[Written instruction] Nothing after the line with "bpy.context.scene.cycles.pixel_filter_type = 'BLACKMAN_HARRIS';" belongs in the copy; extract the lines below from the top through that line, pictures left out.

[Material for this task]

↓↓↓

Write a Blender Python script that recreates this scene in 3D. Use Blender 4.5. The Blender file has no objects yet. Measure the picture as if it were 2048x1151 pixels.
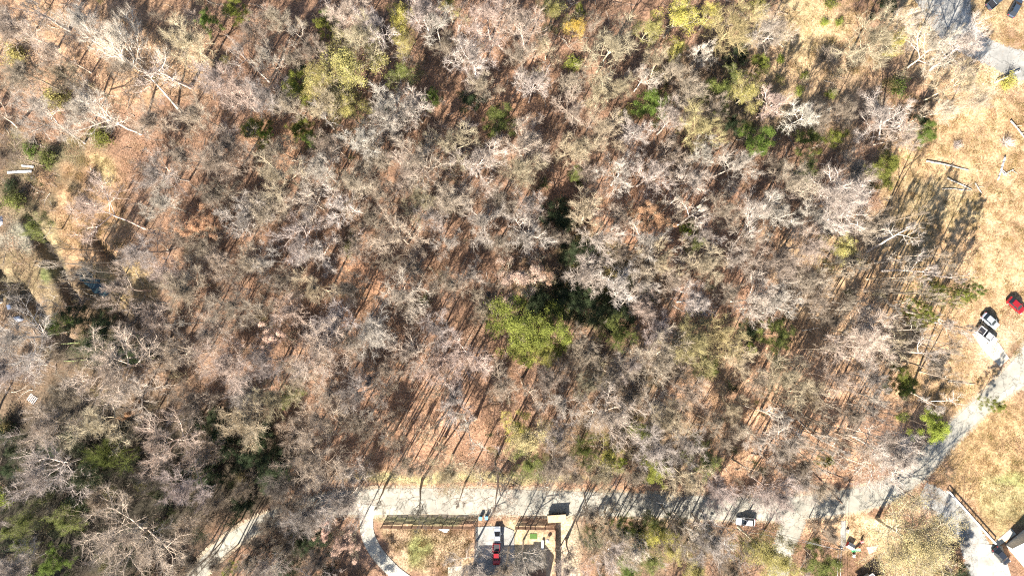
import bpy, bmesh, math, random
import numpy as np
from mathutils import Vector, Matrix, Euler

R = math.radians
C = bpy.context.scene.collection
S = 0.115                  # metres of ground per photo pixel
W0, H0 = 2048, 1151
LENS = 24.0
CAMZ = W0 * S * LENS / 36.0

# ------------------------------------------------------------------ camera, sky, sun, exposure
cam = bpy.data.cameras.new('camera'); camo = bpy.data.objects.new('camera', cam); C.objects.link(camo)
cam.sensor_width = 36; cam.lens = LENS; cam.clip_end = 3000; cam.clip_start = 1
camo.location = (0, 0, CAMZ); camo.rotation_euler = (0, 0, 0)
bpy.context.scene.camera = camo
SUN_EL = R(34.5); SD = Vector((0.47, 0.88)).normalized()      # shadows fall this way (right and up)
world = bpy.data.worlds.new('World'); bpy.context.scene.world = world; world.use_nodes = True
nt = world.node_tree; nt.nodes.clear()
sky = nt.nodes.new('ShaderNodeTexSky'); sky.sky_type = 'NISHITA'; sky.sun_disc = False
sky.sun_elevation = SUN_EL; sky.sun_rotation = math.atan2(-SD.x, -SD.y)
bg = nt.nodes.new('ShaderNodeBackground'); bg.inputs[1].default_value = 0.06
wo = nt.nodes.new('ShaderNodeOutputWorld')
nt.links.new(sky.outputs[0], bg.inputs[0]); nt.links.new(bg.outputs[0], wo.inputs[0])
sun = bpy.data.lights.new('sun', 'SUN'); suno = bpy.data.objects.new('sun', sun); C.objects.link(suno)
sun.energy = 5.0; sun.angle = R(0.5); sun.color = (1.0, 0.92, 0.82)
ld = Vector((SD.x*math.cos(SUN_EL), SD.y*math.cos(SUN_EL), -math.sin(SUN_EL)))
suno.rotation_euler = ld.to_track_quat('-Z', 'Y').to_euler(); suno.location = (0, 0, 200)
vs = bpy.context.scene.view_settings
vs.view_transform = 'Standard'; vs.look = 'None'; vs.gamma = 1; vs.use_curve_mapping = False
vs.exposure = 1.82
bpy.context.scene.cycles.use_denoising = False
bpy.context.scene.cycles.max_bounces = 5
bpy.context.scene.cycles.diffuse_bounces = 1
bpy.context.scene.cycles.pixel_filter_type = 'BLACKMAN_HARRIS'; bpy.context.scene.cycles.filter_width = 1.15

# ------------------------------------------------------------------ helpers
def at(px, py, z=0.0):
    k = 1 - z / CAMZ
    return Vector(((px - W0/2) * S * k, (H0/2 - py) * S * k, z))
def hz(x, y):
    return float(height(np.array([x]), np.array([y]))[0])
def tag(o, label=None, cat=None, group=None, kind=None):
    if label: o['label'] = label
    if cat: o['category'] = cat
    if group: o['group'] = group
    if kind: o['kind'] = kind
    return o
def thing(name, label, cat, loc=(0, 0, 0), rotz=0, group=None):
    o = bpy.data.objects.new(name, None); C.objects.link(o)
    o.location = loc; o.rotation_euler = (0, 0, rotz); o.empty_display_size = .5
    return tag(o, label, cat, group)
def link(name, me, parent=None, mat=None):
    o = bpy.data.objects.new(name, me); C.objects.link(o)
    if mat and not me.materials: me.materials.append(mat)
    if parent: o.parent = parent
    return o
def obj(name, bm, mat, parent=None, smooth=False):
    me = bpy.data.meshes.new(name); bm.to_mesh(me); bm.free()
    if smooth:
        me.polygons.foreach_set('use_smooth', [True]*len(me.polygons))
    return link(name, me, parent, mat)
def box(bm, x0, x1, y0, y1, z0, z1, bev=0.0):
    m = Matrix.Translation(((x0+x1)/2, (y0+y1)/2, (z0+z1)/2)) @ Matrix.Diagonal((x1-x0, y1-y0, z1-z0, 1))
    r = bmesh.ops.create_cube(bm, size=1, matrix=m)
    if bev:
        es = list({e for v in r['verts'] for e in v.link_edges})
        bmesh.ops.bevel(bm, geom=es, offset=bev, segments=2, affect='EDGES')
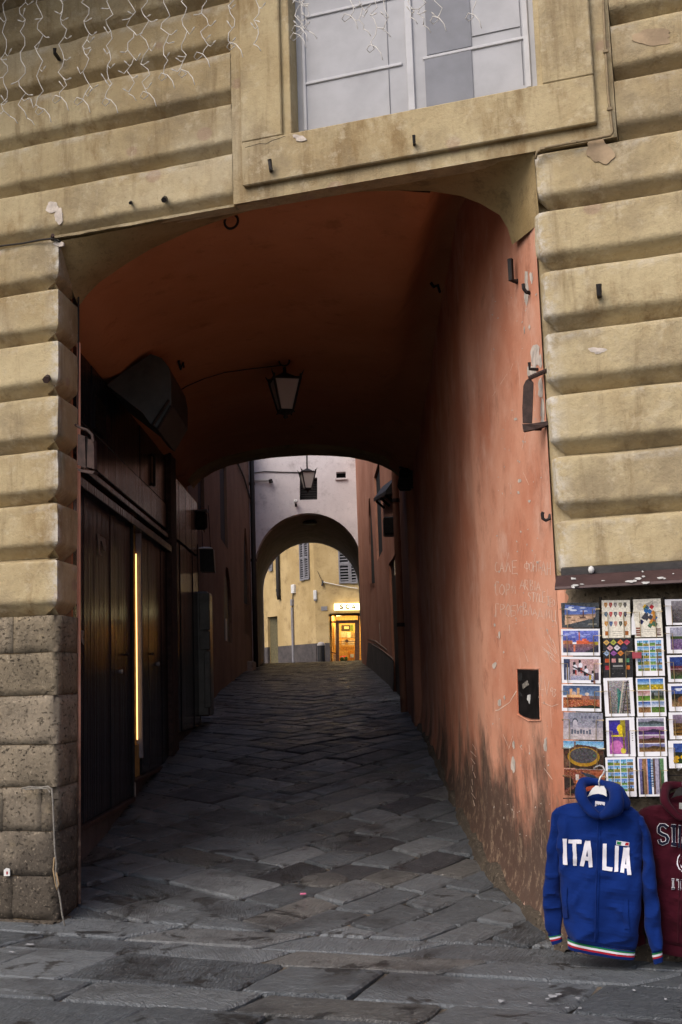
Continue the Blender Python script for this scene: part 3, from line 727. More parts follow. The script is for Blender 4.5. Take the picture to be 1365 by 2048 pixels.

↑↑↑

[Solution to the exercise]
Write a Blender Python script that recreates this scene in 3D. Use Blender 4.5. The Blender file has no objects yet. Measure the picture as if it were 2048x1151 pixels.
import bpy, bmesh, math, random
import numpy as np
from mathutils import Vector, Matrix, Euler

R = math.radians
C = bpy.context.scene.collection
S = 0.115                  # metres of ground per photo pixel
W0, H0 = 2048, 1151
LENS = 24.0
CAMZ = W0 * S * LENS / 36.0

# ------------------------------------------------------------------ camera, sky, sun, exposure
cam = bpy.data.cameras.new('camera'); camo = bpy.data.objects.new('camera', cam); C.objects.link(camo)
cam.sensor_width = 36; cam.lens = LENS; cam.clip_end = 3000; cam.clip_start = 1
camo.location = (0, 0, CAMZ); camo.rotation_euler = (0, 0, 0)
bpy.context.scene.camera = camo
SUN_EL = R(34.5); SD = Vector((0.47, 0.88)).normalized()      # shadows fall this way (right and up)
world = bpy.data.worlds.new('World'); bpy.context.scene.world = world; world.use_nodes = True
nt = world.node_tree; nt.nodes.clear()
sky = nt.nodes.new('ShaderNodeTexSky'); sky.sky_type = 'NISHITA'; sky.sun_disc = False
sky.sun_elevation = SUN_EL; sky.sun_rotation = math.atan2(-SD.x, -SD.y)
bg = nt.nodes.new('ShaderNodeBackground'); bg.inputs[1].default_value = 0.06
wo = nt.nodes.new('ShaderNodeOutputWorld')
nt.links.new(sky.outputs[0], bg.inputs[0]); nt.links.new(bg.outputs[0], wo.inputs[0])
sun = bpy.data.lights.new('sun', 'SUN'); suno = bpy.data.objects.new('sun', sun); C.objects.link(suno)
sun.energy = 5.0; sun.angle = R(0.5); sun.color = (1.0, 0.92, 0.82)
ld = Vector((SD.x*math.cos(SUN_EL), SD.y*math.cos(SUN_EL), -math.sin(SUN_EL)))
suno.rotation_euler = ld.to_track_quat('-Z', 'Y').to_euler(); suno.location = (0, 0, 200)
vs = bpy.context.scene.view_settings
vs.view_transform = 'Standard'; vs.look = 'None'; vs.gamma = 1; vs.use_curve_mapping = False
vs.exposure = 1.82
bpy.context.scene.cycles.use_denoising = False
bpy.context.scene.cycles.max_bounces = 5
bpy.context.scene.cycles.diffuse_bounces = 1
bpy.context.scene.cycles.pixel_filter_type = 'BLACKMAN_HARRIS'; bpy.context.scene.cycles.filter_width = 1.15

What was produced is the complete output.